In their own voice: Paying it forward
Mark Switzer
Current Title: Software Engineer II, Microsoft
Former Title: Staff Sergeant, Army
I’d planned to make the military my career; I was a staff sergeant in the U.S. Army, where I was an Arabic cryptologic linguist, with a specialty in Iraqi dialect, for military intelligence. My specialty was Arabic and Iraqi dialects, and I was deployed to both Iraq and Afghanistan. I was going to become an Army instructor for the noncommissioned officers academy and then follow that up with being commissioned as a warrant officer. But things don’t always work out how you plan.
The Army asked me to move into a recruiting position instead of an instructor position, which wasn’t the best fit for me or what I saw myself doing with my career. I felt like the years I spent training to be an intelligence professional in military intelligence would be wasted on recruiting. Even though I didn’t know what I was going to do next, I knew I couldn’t in good conscience spend the next three years of my life in recruiting. It just wasn’t my passion. That decision was a tough moment for me. I was 11 months from getting out, and I had absolutely no idea what I was going to do. I had a background in intelligence, I had Arabic and Iraqi language abilities, I had a background in computer science from Virginia Tech — I knew I could do a lot of things, but I didn’t have anything planned or prepped.
Mark Switzer
Then, an MSSA flyer was dropped off on my desk. I was a platoon sergeant, and I was asked to pin it up on our company board. So I was the first one to see it, and I said to myself, “Hey, this is what I want to do. I’m going to go for this and I am going to get it.” MSSA gave me confidence in myself and my skills that I was set up for success to transition out of the military, so that took a lot of the stress out of the equation.

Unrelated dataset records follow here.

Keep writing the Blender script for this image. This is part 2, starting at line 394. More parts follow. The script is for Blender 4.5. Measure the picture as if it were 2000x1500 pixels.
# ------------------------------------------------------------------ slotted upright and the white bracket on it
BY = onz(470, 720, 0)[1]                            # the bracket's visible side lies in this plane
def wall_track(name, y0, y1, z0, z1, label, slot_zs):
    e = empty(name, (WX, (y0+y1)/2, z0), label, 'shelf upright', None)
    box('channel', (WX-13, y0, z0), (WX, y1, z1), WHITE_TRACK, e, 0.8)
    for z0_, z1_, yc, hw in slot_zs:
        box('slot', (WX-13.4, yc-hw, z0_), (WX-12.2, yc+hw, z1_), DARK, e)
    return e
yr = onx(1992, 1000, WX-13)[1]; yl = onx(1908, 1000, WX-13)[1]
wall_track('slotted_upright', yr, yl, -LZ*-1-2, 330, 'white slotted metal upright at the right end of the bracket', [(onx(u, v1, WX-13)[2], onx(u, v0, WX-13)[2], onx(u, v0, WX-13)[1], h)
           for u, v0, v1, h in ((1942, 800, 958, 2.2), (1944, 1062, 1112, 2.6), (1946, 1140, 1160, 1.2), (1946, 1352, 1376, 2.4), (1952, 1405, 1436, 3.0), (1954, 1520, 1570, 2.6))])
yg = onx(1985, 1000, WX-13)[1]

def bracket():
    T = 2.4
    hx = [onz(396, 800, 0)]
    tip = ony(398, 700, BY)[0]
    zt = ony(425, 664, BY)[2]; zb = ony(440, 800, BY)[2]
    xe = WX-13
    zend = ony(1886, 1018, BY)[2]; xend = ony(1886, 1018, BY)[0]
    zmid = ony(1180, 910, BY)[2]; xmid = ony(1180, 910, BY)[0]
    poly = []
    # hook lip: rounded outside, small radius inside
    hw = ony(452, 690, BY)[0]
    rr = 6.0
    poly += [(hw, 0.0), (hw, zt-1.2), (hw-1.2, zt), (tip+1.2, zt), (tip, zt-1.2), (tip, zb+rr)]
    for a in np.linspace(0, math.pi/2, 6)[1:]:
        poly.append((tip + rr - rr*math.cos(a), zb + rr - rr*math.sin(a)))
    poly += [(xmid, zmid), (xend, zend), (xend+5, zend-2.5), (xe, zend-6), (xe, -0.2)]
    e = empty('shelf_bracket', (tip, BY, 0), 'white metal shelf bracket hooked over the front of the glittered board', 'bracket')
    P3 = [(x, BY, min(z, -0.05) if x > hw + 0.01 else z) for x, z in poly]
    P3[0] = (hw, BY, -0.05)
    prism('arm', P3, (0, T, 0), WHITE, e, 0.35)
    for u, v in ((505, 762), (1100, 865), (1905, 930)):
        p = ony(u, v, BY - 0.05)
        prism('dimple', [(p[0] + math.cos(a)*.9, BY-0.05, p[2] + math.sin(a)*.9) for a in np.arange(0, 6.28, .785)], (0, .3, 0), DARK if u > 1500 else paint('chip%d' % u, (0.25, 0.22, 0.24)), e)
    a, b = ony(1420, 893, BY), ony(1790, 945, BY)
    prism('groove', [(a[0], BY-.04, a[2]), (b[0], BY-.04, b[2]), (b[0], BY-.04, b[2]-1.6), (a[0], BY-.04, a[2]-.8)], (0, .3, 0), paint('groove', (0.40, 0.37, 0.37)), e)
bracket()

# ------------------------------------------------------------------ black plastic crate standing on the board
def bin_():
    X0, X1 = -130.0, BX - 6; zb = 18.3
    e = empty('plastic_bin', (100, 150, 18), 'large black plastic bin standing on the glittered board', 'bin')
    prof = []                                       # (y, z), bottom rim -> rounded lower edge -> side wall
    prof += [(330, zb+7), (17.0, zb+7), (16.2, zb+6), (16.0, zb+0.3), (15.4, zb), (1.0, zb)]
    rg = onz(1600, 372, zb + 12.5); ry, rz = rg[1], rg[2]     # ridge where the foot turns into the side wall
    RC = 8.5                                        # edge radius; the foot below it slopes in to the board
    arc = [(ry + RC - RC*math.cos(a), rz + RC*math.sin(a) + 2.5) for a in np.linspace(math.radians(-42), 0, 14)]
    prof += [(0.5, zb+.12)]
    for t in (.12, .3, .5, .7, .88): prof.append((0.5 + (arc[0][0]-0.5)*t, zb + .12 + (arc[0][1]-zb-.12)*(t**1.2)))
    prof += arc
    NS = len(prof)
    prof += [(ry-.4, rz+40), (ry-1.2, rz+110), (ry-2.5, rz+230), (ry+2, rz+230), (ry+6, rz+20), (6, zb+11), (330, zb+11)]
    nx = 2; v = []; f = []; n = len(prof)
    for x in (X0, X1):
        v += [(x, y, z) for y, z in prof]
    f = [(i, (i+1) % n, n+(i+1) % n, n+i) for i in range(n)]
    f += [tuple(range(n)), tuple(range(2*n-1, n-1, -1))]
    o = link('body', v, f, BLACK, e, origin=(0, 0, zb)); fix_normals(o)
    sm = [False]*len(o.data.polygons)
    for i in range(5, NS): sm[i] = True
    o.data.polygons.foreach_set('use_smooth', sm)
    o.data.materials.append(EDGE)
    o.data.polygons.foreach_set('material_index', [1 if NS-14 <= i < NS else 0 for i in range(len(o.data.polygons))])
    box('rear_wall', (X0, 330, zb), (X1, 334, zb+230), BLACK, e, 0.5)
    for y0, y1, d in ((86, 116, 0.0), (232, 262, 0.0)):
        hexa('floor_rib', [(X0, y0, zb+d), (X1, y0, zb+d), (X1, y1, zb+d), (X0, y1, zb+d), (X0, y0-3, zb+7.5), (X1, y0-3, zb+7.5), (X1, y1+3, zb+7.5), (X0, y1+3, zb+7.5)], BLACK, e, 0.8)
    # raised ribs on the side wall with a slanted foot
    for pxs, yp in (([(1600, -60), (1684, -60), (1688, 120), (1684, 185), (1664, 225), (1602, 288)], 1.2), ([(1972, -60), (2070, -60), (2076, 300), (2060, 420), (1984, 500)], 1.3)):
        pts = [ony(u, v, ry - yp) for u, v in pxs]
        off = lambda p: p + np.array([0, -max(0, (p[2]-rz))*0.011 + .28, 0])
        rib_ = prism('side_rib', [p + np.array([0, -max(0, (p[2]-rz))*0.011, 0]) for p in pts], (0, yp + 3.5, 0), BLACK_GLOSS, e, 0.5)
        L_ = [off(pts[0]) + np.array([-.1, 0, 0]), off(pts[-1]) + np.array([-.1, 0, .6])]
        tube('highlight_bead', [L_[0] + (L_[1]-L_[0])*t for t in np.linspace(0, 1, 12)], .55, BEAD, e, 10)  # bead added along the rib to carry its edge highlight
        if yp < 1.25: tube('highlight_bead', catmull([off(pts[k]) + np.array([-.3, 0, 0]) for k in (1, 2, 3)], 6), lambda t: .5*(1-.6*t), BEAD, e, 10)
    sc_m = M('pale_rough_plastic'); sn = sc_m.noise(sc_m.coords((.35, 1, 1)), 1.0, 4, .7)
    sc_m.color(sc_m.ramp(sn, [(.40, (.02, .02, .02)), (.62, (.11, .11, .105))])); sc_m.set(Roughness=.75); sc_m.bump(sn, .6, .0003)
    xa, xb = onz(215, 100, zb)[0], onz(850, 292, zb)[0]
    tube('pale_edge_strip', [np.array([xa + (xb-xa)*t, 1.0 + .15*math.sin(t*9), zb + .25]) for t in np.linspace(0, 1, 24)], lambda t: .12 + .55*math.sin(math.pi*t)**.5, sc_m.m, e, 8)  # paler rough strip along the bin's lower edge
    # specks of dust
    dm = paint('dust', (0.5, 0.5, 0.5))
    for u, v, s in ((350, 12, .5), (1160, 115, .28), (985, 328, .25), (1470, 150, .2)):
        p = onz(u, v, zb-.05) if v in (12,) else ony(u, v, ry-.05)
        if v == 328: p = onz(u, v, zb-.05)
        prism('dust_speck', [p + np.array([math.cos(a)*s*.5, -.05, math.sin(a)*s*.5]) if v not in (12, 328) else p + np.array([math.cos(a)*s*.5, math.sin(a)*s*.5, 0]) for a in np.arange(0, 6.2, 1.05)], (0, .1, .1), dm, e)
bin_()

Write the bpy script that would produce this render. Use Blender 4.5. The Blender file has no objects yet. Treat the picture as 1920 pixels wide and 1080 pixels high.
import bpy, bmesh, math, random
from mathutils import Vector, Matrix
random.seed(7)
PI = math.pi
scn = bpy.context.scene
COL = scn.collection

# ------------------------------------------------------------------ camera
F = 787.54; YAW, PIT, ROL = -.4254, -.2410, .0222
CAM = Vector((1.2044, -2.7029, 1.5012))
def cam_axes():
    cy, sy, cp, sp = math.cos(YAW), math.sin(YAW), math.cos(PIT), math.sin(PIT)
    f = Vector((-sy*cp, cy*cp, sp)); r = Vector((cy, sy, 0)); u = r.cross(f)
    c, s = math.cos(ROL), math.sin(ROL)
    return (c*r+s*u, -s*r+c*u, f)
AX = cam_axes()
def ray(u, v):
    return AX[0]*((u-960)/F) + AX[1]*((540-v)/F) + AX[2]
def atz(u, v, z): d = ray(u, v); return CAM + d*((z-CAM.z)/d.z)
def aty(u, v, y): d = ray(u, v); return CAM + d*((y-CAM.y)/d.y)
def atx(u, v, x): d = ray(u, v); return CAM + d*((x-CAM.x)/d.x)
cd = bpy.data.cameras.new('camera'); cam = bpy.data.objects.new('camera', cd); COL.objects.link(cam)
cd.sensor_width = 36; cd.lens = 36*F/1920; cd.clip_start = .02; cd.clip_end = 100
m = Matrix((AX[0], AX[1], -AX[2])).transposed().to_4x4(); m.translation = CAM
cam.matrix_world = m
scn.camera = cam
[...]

A lot of what MSSA taught me was about how to translate who I am and what I’ve learned in the military into something that a corporate entity cares about. Saying that I know how to shoot a gun is not useful to a hiring tech company at all. But saying I have the discipline to learn new skills in limited time frames and execute missions with vague input points to my value as a potential employee. Microsoft isn’t looking at me just because I have a computer science background or just because I’m former military. They’re looking at someone who can say, “I served in the military, and now you want to hire me because there’s a crucible that I’ve made it through that makes me different than just a straight-out-of-college hire.” It was that moment where I knew how to talk about my time in the service and make it valuable and attractive to recruiters that I realized just how important MSSA is.
Once I truly recognized the importance of the program, I chose to become an MSSA mentor myself and have been volunteering with MSSA since I joined Microsoft in June 2014. I knew what the struggle felt like for folks coming into the program, and when I thought about all the successes that I had, and all the mentors that helped me, I thought it would be really nice if I could pass that information backward. What better conduit than straight from the source? There have been some graduates that have said, “Hey, I took your advice and now I work at Microsoft.” To know that I was at least able to get them pointed in the right direction has been really rewarding.
My biggest piece of advice to service members in the program is, more than anything, you have to be 100 percent committed to your own success. This is an opportunity that you’ve been granted. Just making it through the day and passing the test isn’t enough. You have to have the drive; you have to have the passion. You can’t fake that in an interview. Having that drive, that passion, is irreplaceable. That’s the one thing I start with: You aren’t guaranteed a job after graduating from MSSA, but if you put your all into the program — and into your transition in general — it’s going to work out for you.
I think a lot of military people worry about what the workplace is like outside of the military. It is very different and, in some ways, very disconnected. In the military, everything is together; everything is connected. A life outside of the military doesn’t really work that way. People show up and they’re there to work. They have their professional personas, and folks share as much or as little as they’d like with you. Not that you can’t have friends, but you won’t have that same bond with your colleagues as you’re familiar with in the military. A lot of the struggles that military people have is in losing that connectivity. I think Microsoft actually has that. As you’re adjusting to your new work environment and new team, the military support at Microsoft is phenomenal. There’s email distribution groups, people get together to BBQ and go to the movies. There’s always someone with a military background to help you. Even MSSA is powered by this concept that we’re all military, all together.
It’s important for people to realize that Microsoft doesn’t just care about your military service so they can get the bottom line out of you. They actually provide quite a bit of military support — and that sense of family. A lot of former service members still want to feel that sense of closeness to someone who understands them, who understands where they’re coming from. I think Microsoft is really considering both the impact that military experience brings to an organization as well as the impact of the transitioning experience on the individual — and that makes them unique.